What is asked:
Would you return the complete listing below word for word?

Scene script records:
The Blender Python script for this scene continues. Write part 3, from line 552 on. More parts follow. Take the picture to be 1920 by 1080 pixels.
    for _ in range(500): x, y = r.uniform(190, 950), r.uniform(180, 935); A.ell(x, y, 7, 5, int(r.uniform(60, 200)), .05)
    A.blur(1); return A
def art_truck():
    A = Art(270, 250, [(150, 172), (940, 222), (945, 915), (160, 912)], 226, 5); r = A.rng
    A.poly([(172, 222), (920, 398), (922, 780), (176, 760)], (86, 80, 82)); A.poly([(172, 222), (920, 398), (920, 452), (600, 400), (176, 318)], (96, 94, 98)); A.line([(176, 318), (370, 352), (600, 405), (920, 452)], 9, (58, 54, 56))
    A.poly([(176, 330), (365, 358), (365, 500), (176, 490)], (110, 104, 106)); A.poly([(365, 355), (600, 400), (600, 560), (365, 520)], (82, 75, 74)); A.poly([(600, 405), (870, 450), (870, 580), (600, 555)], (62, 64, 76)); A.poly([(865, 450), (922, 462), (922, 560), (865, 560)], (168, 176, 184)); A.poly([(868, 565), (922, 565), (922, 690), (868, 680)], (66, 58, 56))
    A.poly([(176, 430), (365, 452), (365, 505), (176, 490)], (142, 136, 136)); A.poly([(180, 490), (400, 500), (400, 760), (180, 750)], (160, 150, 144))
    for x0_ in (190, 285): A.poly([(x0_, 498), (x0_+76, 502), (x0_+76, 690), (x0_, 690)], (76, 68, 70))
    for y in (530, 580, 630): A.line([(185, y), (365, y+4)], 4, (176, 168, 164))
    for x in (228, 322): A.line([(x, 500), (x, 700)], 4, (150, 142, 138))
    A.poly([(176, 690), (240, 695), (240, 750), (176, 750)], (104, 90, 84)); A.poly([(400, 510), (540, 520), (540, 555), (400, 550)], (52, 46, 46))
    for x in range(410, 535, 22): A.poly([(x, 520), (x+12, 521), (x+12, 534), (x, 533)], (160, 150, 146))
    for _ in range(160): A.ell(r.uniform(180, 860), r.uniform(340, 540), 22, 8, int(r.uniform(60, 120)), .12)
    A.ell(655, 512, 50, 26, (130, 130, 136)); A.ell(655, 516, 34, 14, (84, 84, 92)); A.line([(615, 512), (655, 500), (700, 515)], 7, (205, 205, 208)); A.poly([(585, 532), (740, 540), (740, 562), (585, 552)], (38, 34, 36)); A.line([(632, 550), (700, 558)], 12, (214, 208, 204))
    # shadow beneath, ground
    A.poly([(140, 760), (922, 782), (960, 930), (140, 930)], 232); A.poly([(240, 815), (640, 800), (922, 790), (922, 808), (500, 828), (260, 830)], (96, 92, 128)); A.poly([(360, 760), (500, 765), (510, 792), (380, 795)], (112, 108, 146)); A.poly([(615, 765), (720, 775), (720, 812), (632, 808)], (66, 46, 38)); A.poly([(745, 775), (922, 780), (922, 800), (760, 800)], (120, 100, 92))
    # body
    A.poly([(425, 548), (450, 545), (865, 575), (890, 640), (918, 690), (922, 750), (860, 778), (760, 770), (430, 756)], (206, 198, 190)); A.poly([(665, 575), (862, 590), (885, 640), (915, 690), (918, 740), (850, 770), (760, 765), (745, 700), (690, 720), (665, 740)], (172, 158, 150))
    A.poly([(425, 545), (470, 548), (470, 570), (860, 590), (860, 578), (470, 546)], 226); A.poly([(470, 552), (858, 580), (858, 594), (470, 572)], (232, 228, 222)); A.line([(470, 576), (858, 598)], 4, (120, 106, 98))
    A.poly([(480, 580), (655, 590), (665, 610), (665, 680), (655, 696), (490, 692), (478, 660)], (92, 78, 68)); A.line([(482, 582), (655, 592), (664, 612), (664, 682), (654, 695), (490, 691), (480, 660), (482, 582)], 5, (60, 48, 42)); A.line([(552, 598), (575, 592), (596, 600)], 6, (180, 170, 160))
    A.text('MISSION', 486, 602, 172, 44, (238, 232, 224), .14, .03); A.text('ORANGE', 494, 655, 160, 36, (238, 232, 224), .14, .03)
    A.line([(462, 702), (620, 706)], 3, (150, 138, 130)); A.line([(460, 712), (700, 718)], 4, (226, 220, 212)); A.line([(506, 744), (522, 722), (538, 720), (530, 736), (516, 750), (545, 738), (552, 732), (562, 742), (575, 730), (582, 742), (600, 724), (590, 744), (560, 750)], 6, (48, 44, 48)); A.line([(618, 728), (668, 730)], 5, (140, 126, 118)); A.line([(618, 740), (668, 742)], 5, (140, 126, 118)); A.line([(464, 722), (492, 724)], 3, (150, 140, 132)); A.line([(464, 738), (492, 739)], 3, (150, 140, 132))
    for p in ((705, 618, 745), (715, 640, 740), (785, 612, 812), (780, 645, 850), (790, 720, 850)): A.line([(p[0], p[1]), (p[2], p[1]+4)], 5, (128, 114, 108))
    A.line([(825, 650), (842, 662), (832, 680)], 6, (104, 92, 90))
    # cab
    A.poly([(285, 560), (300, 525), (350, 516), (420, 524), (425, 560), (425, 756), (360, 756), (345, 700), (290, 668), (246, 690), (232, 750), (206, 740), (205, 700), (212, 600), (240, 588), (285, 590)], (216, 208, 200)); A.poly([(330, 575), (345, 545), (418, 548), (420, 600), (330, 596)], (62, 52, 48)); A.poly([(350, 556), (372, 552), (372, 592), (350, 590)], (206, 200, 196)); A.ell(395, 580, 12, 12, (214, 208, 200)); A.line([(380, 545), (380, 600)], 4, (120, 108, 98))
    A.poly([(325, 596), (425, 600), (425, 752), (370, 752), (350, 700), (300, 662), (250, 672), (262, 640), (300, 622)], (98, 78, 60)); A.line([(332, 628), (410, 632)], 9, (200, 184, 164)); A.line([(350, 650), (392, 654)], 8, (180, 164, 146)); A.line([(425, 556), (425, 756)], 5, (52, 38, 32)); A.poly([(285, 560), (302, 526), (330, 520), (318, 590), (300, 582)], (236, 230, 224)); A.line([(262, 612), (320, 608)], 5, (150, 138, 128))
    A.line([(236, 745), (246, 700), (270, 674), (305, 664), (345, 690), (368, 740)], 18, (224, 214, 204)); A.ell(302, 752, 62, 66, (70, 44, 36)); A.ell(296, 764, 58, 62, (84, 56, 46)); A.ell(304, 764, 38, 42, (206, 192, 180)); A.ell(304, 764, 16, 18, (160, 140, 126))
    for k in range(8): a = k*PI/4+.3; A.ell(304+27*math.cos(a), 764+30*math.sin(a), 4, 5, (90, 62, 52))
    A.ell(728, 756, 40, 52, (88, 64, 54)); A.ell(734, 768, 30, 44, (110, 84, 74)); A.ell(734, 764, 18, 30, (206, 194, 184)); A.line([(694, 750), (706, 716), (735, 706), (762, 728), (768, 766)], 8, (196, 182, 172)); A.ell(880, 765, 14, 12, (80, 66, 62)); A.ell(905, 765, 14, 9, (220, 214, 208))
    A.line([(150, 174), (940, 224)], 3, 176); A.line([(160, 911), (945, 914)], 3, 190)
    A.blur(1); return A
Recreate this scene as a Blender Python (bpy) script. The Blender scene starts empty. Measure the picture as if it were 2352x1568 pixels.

Completed task:
The Blender Python script for this scene continues. Write part 3, from line 552 on. More parts follow. Take the picture to be 1920 by 1080 pixels.
    for _ in range(500): x, y = r.uniform(190, 950), r.uniform(180, 935); A.ell(x, y, 7, 5, int(r.uniform(60, 200)), .05)
    A.blur(1); return A
def art_truck():
    A = Art(270, 250, [(150, 172), (940, 222), (945, 915), (160, 912)], 226, 5); r = A.rng
    A.poly([(172, 222), (920, 398), (922, 780), (176, 760)], (86, 80, 82)); A.poly([(172, 222), (920, 398), (920, 452), (600, 400), (176, 318)], (96, 94, 98)); A.line([(176, 318), (370, 352), (600, 405), (920, 452)], 9, (58, 54, 56))
    A.poly([(176, 330), (365, 358), (365, 500), (176, 490)], (110, 104, 106)); A.poly([(365, 355), (600, 400), (600, 560), (365, 520)], (82, 75, 74)); A.poly([(600, 405), (870, 450), (870, 580), (600, 555)], (62, 64, 76)); A.poly([(865, 450), (922, 462), (922, 560), (865, 560)], (168, 176, 184)); A.poly([(868, 565), (922, 565), (922, 690), (868, 680)], (66, 58, 56))
    A.poly([(176, 430), (365, 452), (365, 505), (176, 490)], (142, 136, 136)); A.poly([(180, 490), (400, 500), (400, 760), (180, 750)], (160, 150, 144))
    for x0_ in (190, 285): A.poly([(x0_, 498), (x0_+76, 502), (x0_+76, 690), (x0_, 690)], (76, 68, 70))
    for y in (530, 580, 630): A.line([(185, y), (365, y+4)], 4, (176, 168, 164))
    for x in (228, 322): A.line([(x, 500), (x, 700)], 4, (150, 142, 138))
    A.poly([(176, 690), (240, 695), (240, 750), (176, 750)], (104, 90, 84)); A.poly([(400, 510), (540, 520), (540, 555), (400, 550)], (52, 46, 46))
    for x in range(410, 535, 22): A.poly([(x, 520), (x+12, 521), (x+12, 534), (x, 533)], (160, 150, 146))
    for _ in range(160): A.ell(r.uniform(180, 860), r.uniform(340, 540), 22, 8, int(r.uniform(60, 120)), .12)
    A.ell(655, 512, 50, 26, (130, 130, 136)); A.ell(655, 516, 34, 14, (84, 84, 92)); A.line([(615, 512), (655, 500), (700, 515)], 7, (205, 205, 208)); A.poly([(585, 532), (740, 540), (740, 562), (585, 552)], (38, 34, 36)); A.line([(632, 550), (700, 558)], 12, (214, 208, 204))
    # shadow beneath, ground
    A.poly([(140, 760), (922, 782), (960, 930), (140, 930)], 232); A.poly([(240, 815), (640, 800), (922, 790), (922, 808), (500, 828), (260, 830)], (96, 92, 128)); A.poly([(360, 760), (500, 765), (510, 792), (380, 795)], (112, 108, 146)); A.poly([(615, 765), (720, 775), (720, 812), (632, 808)], (66, 46, 38)); A.poly([(745, 775), (922, 780), (922, 800), (760, 800)], (120, 100, 92))
    # body
    A.poly([(425, 548), (450, 545), (865, 575), (890, 640), (918, 690), (922, 750), (860, 778), (760, 770), (430, 756)], (206, 198, 190)); A.poly([(665, 575), (862, 590), (885, 640), (915, 690), (918, 740), (850, 770), (760, 765), (745, 700), (690, 720), (665, 740)], (172, 158, 150))
    A.poly([(425, 545), (470, 548), (470, 570), (860, 590), (860, 578), (470, 546)], 226); A.poly([(470, 552), (858, 580), (858, 594), (470, 572)], (232, 228, 222)); A.line([(470, 576), (858, 598)], 4, (120, 106, 98))
    A.poly([(480, 580), (655, 590), (665, 610), (665, 680), (655, 696), (490, 692), (478, 660)], (92, 78, 68)); A.line([(482, 582), (655, 592), (664, 612), (664, 682), (654, 695), (490, 691), (480, 660), (482, 582)], 5, (60, 48, 42)); A.line([(552, 598), (575, 592), (596, 600)], 6, (180, 170, 160))
    A.text('MISSION', 486, 602, 172, 44, (238, 232, 224), .14, .03); A.text('ORANGE', 494, 655, 160, 36, (238, 232, 224), .14, .03)
    A.line([(462, 702), (620, 706)], 3, (150, 138, 130)); A.line([(460, 712), (700, 718)], 4, (226, 220, 212)); A.line([(506, 744), (522, 722), (538, 720), (530, 736), (516, 750), (545, 738), (552, 732), (562, 742), (575, 730), (582, 742), (600, 724), (590, 744), (560, 750)], 6, (48, 44, 48)); A.line([(618, 728), (668, 730)], 5, (140, 126, 118)); A.line([(618, 740), (668, 742)], 5, (140, 126, 118)); A.line([(464, 722), (492, 724)], 3, (150, 140, 132)); A.line([(464, 738), (492, 739)], 3, (150, 140, 132))
    for p in ((705, 618, 745), (715, 640, 740), (785, 612, 812), (780, 645, 850), (790, 720, 850)): A.line([(p[0], p[1]), (p[2], p[1]+4)], 5, (128, 114, 108))
    A.line([(825, 650), (842, 662), (832, 680)], 6, (104, 92, 90))
    # cab
    A.poly([(285, 560), (300, 525), (350, 516), (420, 524), (425, 560), (425, 756), (360, 756), (345, 700), (290, 668), (246, 690), (232, 750), (206, 740), (205, 700), (212, 600), (240, 588), (285, 590)], (216, 208, 200)); A.poly([(330, 575), (345, 545), (418, 548), (420, 600), (330, 596)], (62, 52, 48)); A.poly([(350, 556), (372, 552), (372, 592), (350, 590)], (206, 200, 196)); A.ell(395, 580, 12, 12, (214, 208, 200)); A.line([(380, 545), (380, 600)], 4, (120, 108, 98))
    A.poly([(325, 596), (425, 600), (425, 752), (370, 752), (350, 700), (300, 662), (250, 672), (262, 640), (300, 622)], (98, 78, 60)); A.line([(332, 628), (410, 632)], 9, (200, 184, 164)); A.line([(350, 650), (392, 654)], 8, (180, 164, 146)); A.line([(425, 556), (425, 756)], 5, (52, 38, 32)); A.poly([(285, 560), (302, 526), (330, 520), (318, 590), (300, 582)], (236, 230, 224)); A.line([(262, 612), (320, 608)], 5, (150, 138, 128))
    A.line([(236, 745), (246, 700), (270, 674), (305, 664), (345, 690), (368, 740)], 18, (224, 214, 204)); A.ell(302, 752, 62, 66, (70, 44, 36)); A.ell(296, 764, 58, 62, (84, 56, 46)); A.ell(304, 764, 38, 42, (206, 192, 180)); A.ell(304, 764, 16, 18, (160, 140, 126))
    for k in range(8): a = k*PI/4+.3; A.ell(304+27*math.cos(a), 764+30*math.sin(a), 4, 5, (90, 62, 52))
    A.ell(728, 756, 40, 52, (88, 64, 54)); A.ell(734, 768, 30, 44, (110, 84, 74)); A.ell(734, 764, 18, 30, (206, 194, 184)); A.line([(694, 750), (706, 716), (735, 706), (762, 728), (768, 766)], 8, (196, 182, 172)); A.ell(880, 765, 14, 12, (80, 66, 62)); A.ell(905, 765, 14, 9, (220, 214, 208))
    A.line([(150, 174), (940, 224)], 3, 176); A.line([(160, 911), (945, 914)], 3, 190)
    A.blur(1); return A
Recreate this scene as a Blender Python (bpy) script. The Blender scene starts empty. Measure the picture as if it were 2352x1568 pixels.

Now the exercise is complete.